Saturday, October 10, 2015

Contrast

He called me, asked me to babysit at his house. What a difference a day makes. I felt different this time being in proximity of him. I felt some resentment. He called me because he needed me. He has always relied on me in some way. Yet, he was also so capable of going to court when he and I could have talked and agreed on things regarding our child instead. I feel hurt, angry and betrayed. I feel as though I was never given any regard. I never got to explain the petty disagreements that he penned so fixedly in his documents...where I felt so ganged up on by everyone in the court, including my lame duck lawyers. I have to get past it, have to move forward. Perhaps, this is all good. When the scales are off, I cannot see the very thing that I was thinking before, about anything being resolved in the end. The only resolution is my own, for myself. The thing is, that is enough. I am feeling better and better every day with the things that I set out to do for me. I can see my way forward, and the things I have to do are getting me all very excited. I wrote about my lack of grieving awhile back. I think that I grieve now in increments. I sit with my overwhelming feelings about my past and the love I gave and felt, and I allow myself to feel my heart lurch. I give myself over to its inky sadness. But I can also detach and look at it without it consuming me. That took time to build within me. I think today, I need to realize that feeling the things that I feel are only natural. Who could walk into a house that could have been ones home and not feel something?

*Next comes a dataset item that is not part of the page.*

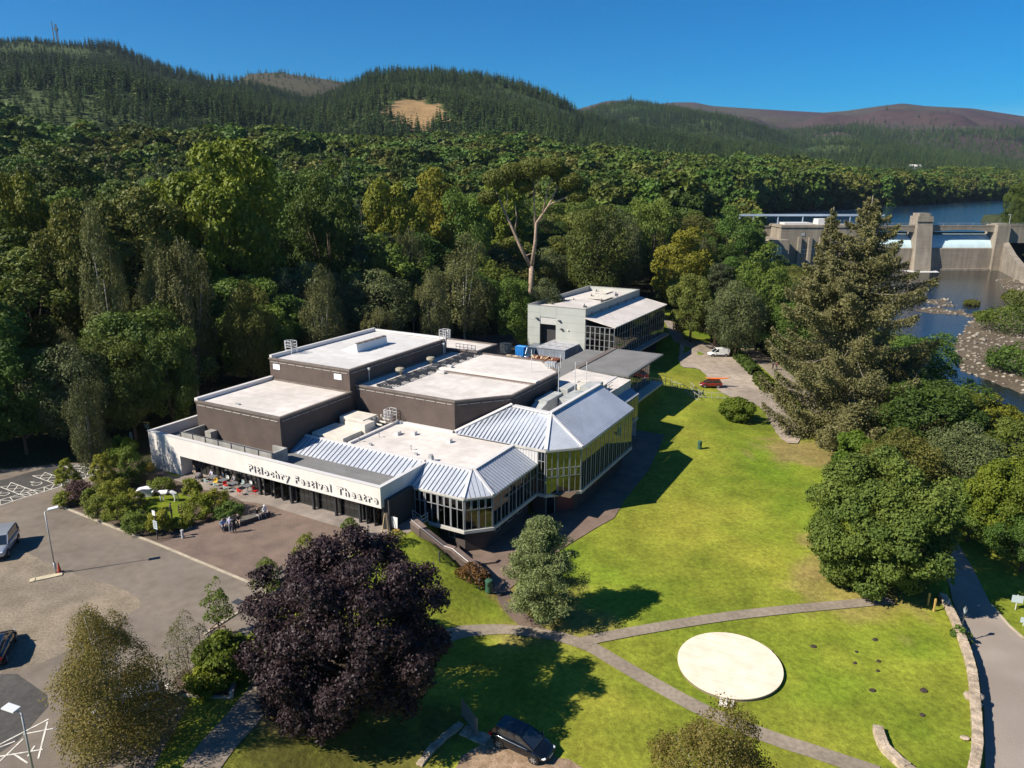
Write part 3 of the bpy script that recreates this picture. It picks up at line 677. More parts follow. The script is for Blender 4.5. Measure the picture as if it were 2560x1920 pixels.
# --- foyer roof and its surroundings
fr_poly = [(-10.7, 7.95), (5.35, 7.95), (5.55, 8.1), (5.55, 16.95), (-10.7, 16.95)]
m = M(); m.prism(fr_poly, 3.4, 4.6); m.build('foyer_roof', M_MEMB, theatre)
m = M(); m.box(-10.9, 7.95, 4.4, -10.55, 16.9, 4.86); m.box(-10.5, 16.6, 4.6, -2.7, 16.95, 4.85); m.build('foyer_roof_kerb', M_COPW, theatre); M().box(5.25, 8.0, 4.4, 5.58, 16.3, 4.78).build('foyer_roof_kerb', M_COPW, theatre)
M().box(-17.1, 7.95, 3.4, -10.9, 16.95, 4.35).build('plant_deck', M_MEMBG, theatre)
d = M(); d.prism([(-16.6, 8.3), (-11.9, 8.3), (-11.9, 11.4), (-14.2, 12.6), (-16.6, 12.2)], 4.4, 4.95); d.box(-14.5, 11.6, 4.4, -11.5, 13.4, 5.65); d.box(-16.2, 12.6, 4.4, -12.6, 15.3, 5.75); d.build('plant_duct', M_DUCTW, theatre, bevel=.05)
d = M()
for i in range(4): y = 13.6 + i * .75; d.tube([(-11.2, y, 4.75 + .12 * i), (-12.4, y, 4.75 + .12 * i), (-12.5, y, 5.6)], .13, 8)
d.build('bent_flue_pipes', M_DUCTW, theatre)
for (u, v, s_) in ((-6.6, 13.8, .55), (-8.4, 12.8, .7), (-1.6, 13.6, .55)):
    M().add([(u, v, 4.602), (u + s_, v, 4.602), (u + s_, v + s_, 4.602), (u, v + s_, 4.602), (u + s_ * .45, v, 5.02), (u + s_ * .95, v, 5.02), (u + s_ * .95, v + s_, 5.02), (u + s_ * .45, v + s_, 5.02)], [(0, 1, 5, 4), (1, 2, 6, 5), (2, 3, 7, 6), (3, 0, 4, 7), (4, 5, 6, 7)]).build('roof_vent', M_COPW, theatre)
for (u, v) in ((-3.6, 9.8), (-9.3, 11.4), (-10.2, 9.0)):
    M().cyl(u, v, 4.6, 5.05, .045, 7).cyl(u, v, 5.05, 5.15, .1, 8).build('vent_pipe', M_DUCT, theatre)
for (u, v) in ((-2.4, 8.7), (-8.6, 8.7)): M().box(u, v, 4.6, u + .35, v + .25, 4.85).build('roof_stub', M_DUCT, theatre)
M().box(0.0, 7.9, 4.6, .45, 8.35, 5.1).box(.05, 7.95, 5.1, .40, 8.3, 5.35).build('chimney_pot', M_DUCT, theatre)
# cafe bay roof
zr, ze = 4.74, 3.15
seam_roof(theatre, 'cafe_roof', [
    ([(.02, 4.50, ze), (6.5, 4.50, ze), (5.30, 7.75, zr), (.02, 7.75, zr)], (1, 0, 0)),
    ([(6.5, 4.50, ze), (8.66, 6.62, ze), (5.62, 8.0, zr), (5.30, 7.75, zr)], (2.16, 2.12, 0)),
    ([(8.66, 6.62, ze), (8.66, 16.2, ze), (5.62, 16.2, zr), (5.62, 8.0, zr)], (0, 1, 0))], step=.5)
fl = M(); fl.beam((6.5, 4.5, ze + .06), (5.35, 7.8, zr + .04), .3, .12); fl.beam((8.66, 6.62, ze + .06), (5.6, 8.05, zr + .04), .28, .12); fl.beam((0, 7.8, zr + .02), (5.4, 7.8, zr + .02), .45, .16); fl.beam((5.6, 8.0, zr + .02), (5.6, 16.2, zr + .02), .35, .16)
fl.build('cafe_roof_flashing', M_COPW, theatre)
ring = [(.6, 4.56), (6.52, 4.56), (8.58, 6.64), (8.58, 16.2)]
def band(pts, z0, z1, out, inn, name, m_):
    b_ = M()
    for i in range(len(pts) - 1):
        A = Vector(pts[i]); B = Vector(pts[i + 1]); t = (B - A).normalized(); n_ = Vector((t.y, -t.x))
        def off(k, d_):
            # mitred offset at vertex k
            if k == 0: return Vector(pts[0]) + Vector(((Vector(pts[1]) - Vector(pts[0])).normalized().y, -(Vector(pts[1]) - Vector(pts[0])).normalized().x)) * d_
            if k == len(pts) - 1: tt = (Vector(pts[-1]) - Vector(pts[-2])).normalized(); return Vector(pts[-1]) + Vector((tt.y, -tt.x)) * d_
            t0 = (Vector(pts[k]) - Vector(pts[k - 1])).normalized(); t1 = (Vector(pts[k + 1]) - Vector(pts[k])).normalized(); a0 = Vector((t0.y, -t0.x)); a1 = Vector((t1.y, -t1.x)); return Vector(pts[k]) + (a0 + a1) / (1 + a0.dot(a1)) * d_
        o0, o1, i0, i1 = off(i, out), off(i + 1, out), off(i, -inn), off(i + 1, -inn)
        vs = [(p.x, p.y, z) for z in (z0, z1) for p in (o0, o1, i1, i0)]
        b_.add(vs, [(3, 2, 1, 0), (4, 5, 6, 7), (0, 1, 5, 4), (2, 3, 7, 6), (1, 2, 6, 5), (3, 0, 4, 7)])
    return b_.build(name, m_, theatre)
M_BAND = mat('pale_band', (.50, .47, .41), .7, noise=[(1, .1, None, 5)])
band(ring, ze - .22, ze - .03, .12, .3, 'cafe_eaves', M_BAND)
band(ring, -.62, -.30, .14, .5, 'cafe_sill_band', M_BAND)
band([(1.4, 5.6), (5.9, 5.6), (7.4, 7.1), (7.4, 16.4)], -4.4, -.6, 0, .3, 'cafe_base_wall', mat('dark_base_brick', (.07, .055, .048), .85, noise=[(.8, .15, None, 5)]))
window_bay(theatre, (.62, 4.56), (1.85, 4.56), -.3, 2.93, sub=2, rows=(.66,), openers=1)
glazed_run(theatre, (1.9, 4.56), (6.5, 4.56), 3, -.3, 2.93, sub=2, rows=(.66,), gl=M_GLASSC, openers=1)
glazed_run(theatre, (6.54, 4.58), (8.56, 6.62), 2, -.3, 2.93, sub=2, rows=(.66,), gl=M_GLASSC, openers=1)
glazed_run(theatre, (8.58, 6.66), (8.58, 16.2), 6, -.3, 2.93, sub=2, rows=(.66,))
M().add([(.6, 4.6, -.28), (6.5, 4.6, -.28), (8.5, 6.66, -.28), (8.5, 16.2, -.28), (.6, 16.2, -.28)], [(0, 1, 2, 3, 4)]).build('cafe_floor', M_FLOORI, theatre)
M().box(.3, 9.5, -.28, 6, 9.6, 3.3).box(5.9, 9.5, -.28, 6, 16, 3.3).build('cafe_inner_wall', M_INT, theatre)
for (u, v, w_) in ((3.0, 5.6, 'leftmost, at the second cafe bay'), (4.4, 5.9, 'at the third cafe bay'), (5.8, 5.6, 'nearest the corner post of the cafe'), (6.6, 6.6, 'behind the angled cafe window'), (7.6, 7.8, 'rightmost, past the angled cafe window'), (5.0, 7.2, 'farthest inside the cafe')):
    t = thing('dining_table', 'yellow topped table ' + w_, 'table', P(u, v, -.28), 0, 'yellow tables inside the cafe'); M().cyl(0, 0, 0, .70, .04, 6).build('leg', M_STEEL, t); M().cyl(0, 0, .70, .74, .42, 14).build('tabletop', M_YEL, t)
for (q0, q1, a0, a1) in (((4.0, 5.56), (4.7, 5.56), -2.0, -1.0), ((7.44, 9), (7.44, 9.9), -2.2, -1.2), ((7.44, 11.6), (7.44, 12.6), -2.2, -1.2), ((7.44, 13.8), (7.44, 14.8), -2.2, -1.2)): window_bay(theatre, q0, q1, a0, a1, sub=1)
window_bay(theatre, (2.3, 5.56), (3.1, 5.56), -3.3, -1.1, sub=1, frm=M_FRAMED, name='basement_door')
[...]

Who could not pursue a relationship with a multi millionaire and not feel concerned about the possibility that here was another man trying to control me? Or the myriad other things that have made me feel so out of sorts and out of character, and wrong, and wishful, and hurt and hopeful. What I know for sure is that every day, I get up and I push towards what makes me the best that I can be...and I strain myself more by not being satisfied with just one or two answers. I get so many hunches,thoughts running through me, desires to see certain things come to pass. Today I must slow down and honor that in myself. I am still here. I am still planning, and making, and supposing and putting together things. I am still here. I am still here. I didn't disappear.